Reputation: 33
I'm a complete novice to smart pointers, much less C++, so bear with me here. My program attempts to construct classes with unique serial numbers. It does this by placing already-made serial numbers into a shared_ptr. In theory, this pointer should share the set to all of the classes, but it fails to. This is my class code:
#include <iostream>
#include <cstdlib>
#include <set>
#include <memory>
#include <algorithm>
struct numbered{
numbered();
int mysn;
std::shared_ptr<std::set<int>> catalogue = std::make_shared<std::set<int>> ();
};
numbered::numbered(){
while (true){
int check = rand() & 100;
if(catalogue->find(check) == catalogue->end()){ // if this number is not already in the catalogue
mysn = check; // make this the serial number
// add this to the log of illegal serial numbers
catalogue->insert(mysn);
return; // stop making new numbers to check for
}
else{ // temporary provision, just to get this to work
mysn = 5;
return;
}
}
}
This is my main code:
#include <iostream>
#include "numberedheader.hpp"
using namespace std;
int main(){
numbered a, b;
cout << a.mysn << " " << b.mysn << endl;
system("pause");
return 0;
}
I've ran some tests. Catalogue is able to find ints and is able to update to include the newest ints, however, there seems to be a new catalogue set for every class rather than one shared one. What am I doing wrong here? Thank you for your time.
Upvotes: 0
Views: 478
Reputation: 4727
You seem to misunderstand the concept of shared pointers
. They share ownership, not memory. Smart Pointers are all about ownership.

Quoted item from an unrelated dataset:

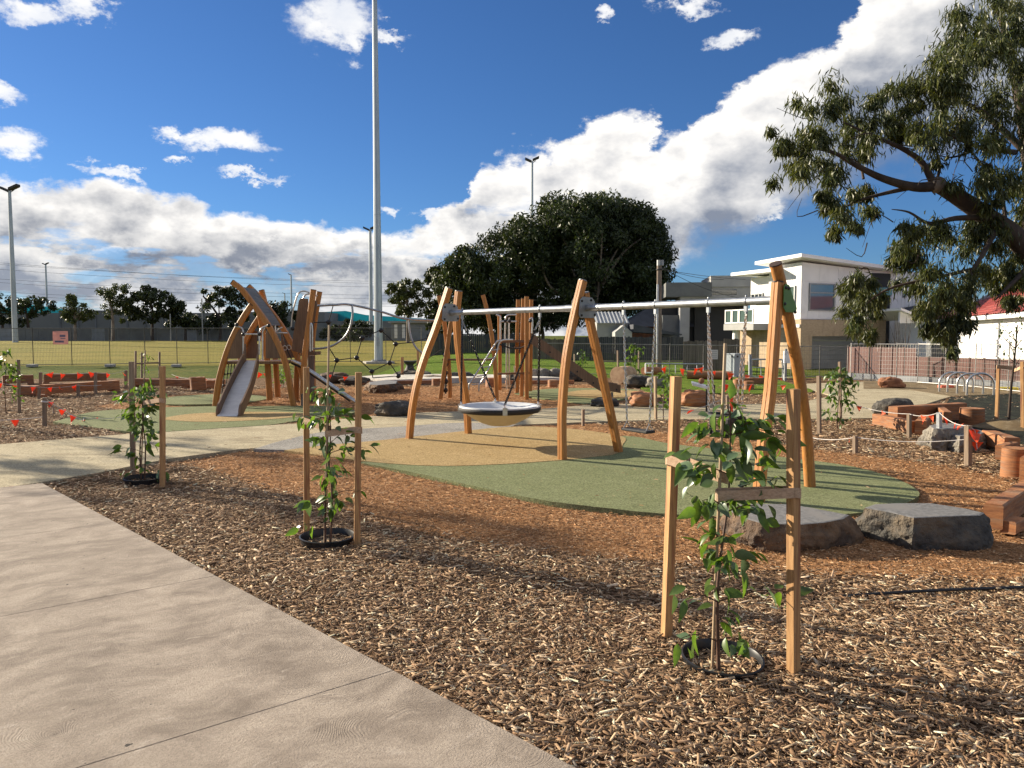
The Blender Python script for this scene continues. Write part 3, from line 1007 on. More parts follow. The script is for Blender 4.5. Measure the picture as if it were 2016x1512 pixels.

With a shared pointer, the memory it owns is kept alive as long as there are objects referencing it
( different with a unique pointer where only one can own this memory. if this single reference is destroyed, the memory owned by a unique ptr is destroyed automatically.)
You barely need a shared pointer in real life. If you want to share the content across instances, you need to make it static.